This week I am going to show you how to run one of the most important fundraising reports you will ever use.
I discovered this report nearly two decades ago when I joined McConkey Johnston International.
Bill McConkey and Larry Johnston call this report The Cosmograph – a chart that can help you navigate your cosmos – that is your charity’s supporter base.
What is the Cosmograph?
The Cosmograph is a fundraising report that shows the contribution every supporter segment makes to a charity’s annual income.
To run a Cosmograph report you need: giving data for a full financial or calendar year and the segmentation criteria you use for your fundraising activities.
Once you have these you can:
1. Calculate the number of supporters within each segment
2. Calculate the total amounts given by supporters within each segment
3. Calculate the % of donors and % amounts given by each segment
Below are the headlines from a Cosmograph we run for a charity that has 6,316 donors and an annual income of £1,423,000.
4% of donors (major and key) gave a whopping 43% of the annual income.
44% of donors (mostly regular monthly givers) gave 49%% of the annual income.
52% of donors (mass donors) gave just 8% of the annual income.
Would it surprise you to hear that this charity does almost nothing to cultivate relationships with the top 4% of donors and it has no special communications in place to appreciate its regular givers?
What this charity does though is spend a lot of time and the bulk of its marketing budget to send magazines and several appeals a year to the 52% of the donors who contribute just 8% of its annual income.
Why? – Because this charity, like many others, loves to treat all its donors equally.
Yet, this Cosmograph report and any other like it will show that: all donors are not equal.

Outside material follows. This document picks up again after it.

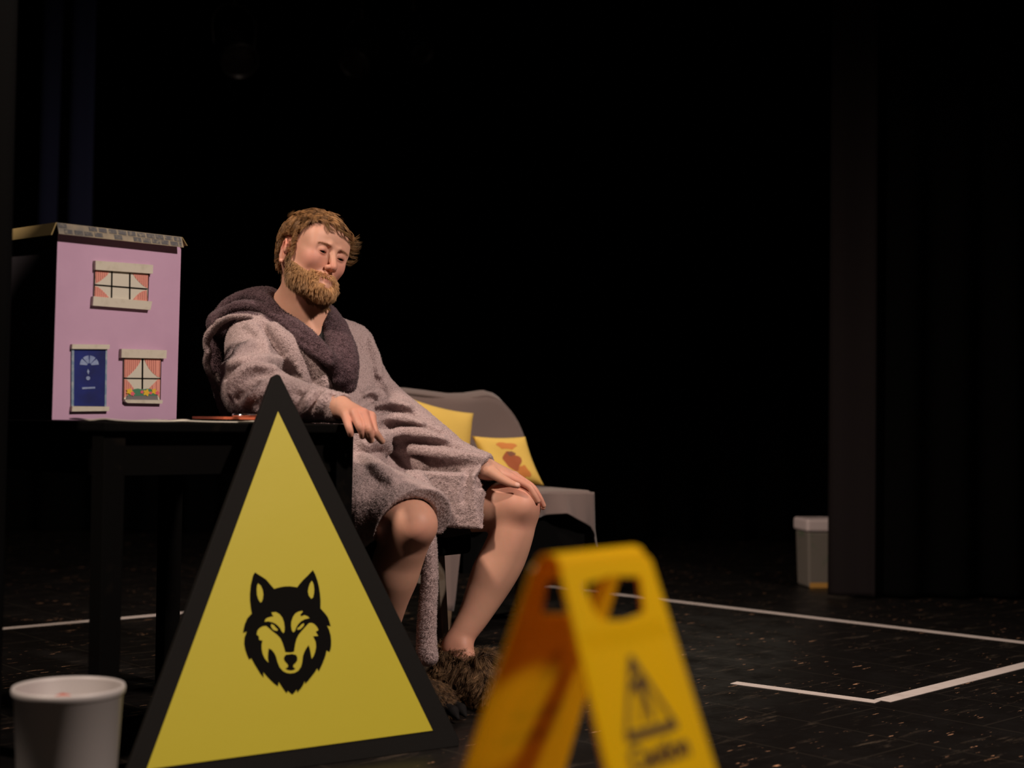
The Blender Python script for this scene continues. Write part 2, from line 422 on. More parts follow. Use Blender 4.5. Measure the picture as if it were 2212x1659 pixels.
lw = toy_window([(812, 1118), (1092, 1123), (1085, 1430), (808, 1425)], [(785, 1050), (1122, 1060), (1118, 1122), (783, 1115)],
    [(810, 1428), (1092, 1432), (1088, 1458), (830, 1453), (812, 1440)],
    [[(815, 1122), (945, 1124), (925, 1165), (900, 1200), (870, 1232), (835, 1262), (813, 1262)], [(965, 1124), (1090, 1125), (1084, 1262), (1065, 1258), (1030, 1230), (1000, 1195), (978, 1155)],
     [(812, 1278), (832, 1276), (860, 1305), (890, 1348), (860, 1380), (830, 1405), (810, 1420)], [(1086, 1278), (1068, 1276), (1030, 1315), (1000, 1345), (1040, 1380), (1070, 1400), (1084, 1420)]],
    [((953, 1122), (951, 1348), 10), ((812, 1268), (1087, 1271), 8)],
    [((814, 1118), (810, 1425), 5), ((1090, 1122), (1084, 1428), 5)], 'lower window with painted flowers in a window box')
fb = decal('window_box', [[(835, 1395), (1060, 1392), (1066, 1432), (830, 1428)]], M['planter_grey'], lw, .0052, .0008)
def blob(cx, cy, r, k=14, j=.25, sy=1): return [(cx+r*(1+j*math.cos(5*a))*math.cos(a), cy+sy*r*(1+j*math.cos(5*a))*math.sin(a)) for a in np.arange(k*2)*math.pi/k]
decal('foliage', [[(868, 1362), (885, 1350), (915, 1345), (945, 1352), (985, 1346), (1020, 1350), (1050, 1356), (1060, 1398), (840, 1400)]], M['leaf_green'], fb, .0058, .0006)
decal('flower', [blob(850, 1366, 20), blob(978, 1376, 22), blob(1035, 1366, 18)], M['flower_yellow'], fb, .0066, .0006, each=True)
decal('flower', [blob(873, 1384, 15), blob(943, 1371, 11), blob(1008, 1379, 10), blob(1058, 1378, 14)], M['flower_pink'], fb, .0068, .0006, each=True)
dr = decal('toy_door', [[(440, 1050), (678, 1050), (670, 1477), (438, 1475)]], M['door_blue'], house, .0005, .003)
dr['label'] = 'glossy blue front door with fanlight'
decal('door_jamb', [[(425, 1050), (442, 1050), (440, 1478), (422, 1478)], [(678, 1050), (690, 1050), (684, 1478), (670, 1478)]], M['pale_blue'], dr, .0006, .0036, each=True)
decal('lintel', [[(420, 1015), (700, 1018), (698, 1052), (418, 1050)]], M['cream'], dr, .001, .008)
decal('step', [[(418, 1477), (695, 1480), (693, 1513), (415, 1516)]], M['cream'], dr, .001, .009)
fan = []
for k in range(4):
    a0 = math.pi+k*math.pi/4+.07; a1 = a0+math.pi/4-.14
    fan.append([(555+r*math.cos(a), 1172+r*1.03*math.sin(a)) for r, aa in ((16, (a0, a1)), (72, (a1, (a0+a1)/2, a0))) for a in aa])
decal('fanlight', fan, M['glass_paint'], dr, .0036, .0006)
decal('letterbox', [[(500, 1336), (598, 1332), (599, 1345), (501, 1350)]], M['glass_paint'], dr, .0036, .001)
decal('knocker', [[(545, 1198), (556, 1218), (548, 1240), (538, 1220)], blob(546, 1268, 15, j=0)], M['glass_paint'], dr, .0036, .001)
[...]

But, most charities love to treat all donors equally. So they keep investing the bulk of their limited fundraising budgets unwisely and, sometimes unknowingly, in mass communications to low-value donors.
And, they ignore their major and regular donors. They fail to invest time and resources in building relationships with those small groups of individuals and churches who are already giving generously and who could do so much more if they are better looked after.
In the case in question, the charity treated the 56 donors who gave 26% of the annual income (£367,485) in the same way, as it treated the 3,307 donors who contributed just £120,563 annually.
Are you doing the same?
So, why not run The Cosmograph report to see where and how you are investing the bulk of your marketing and fundraising budget.
Then, use the insights you gain to adjust the frequency and types of fundraising and cultivation activities for different supporter segments.
You can treat donors differently while loving them the same.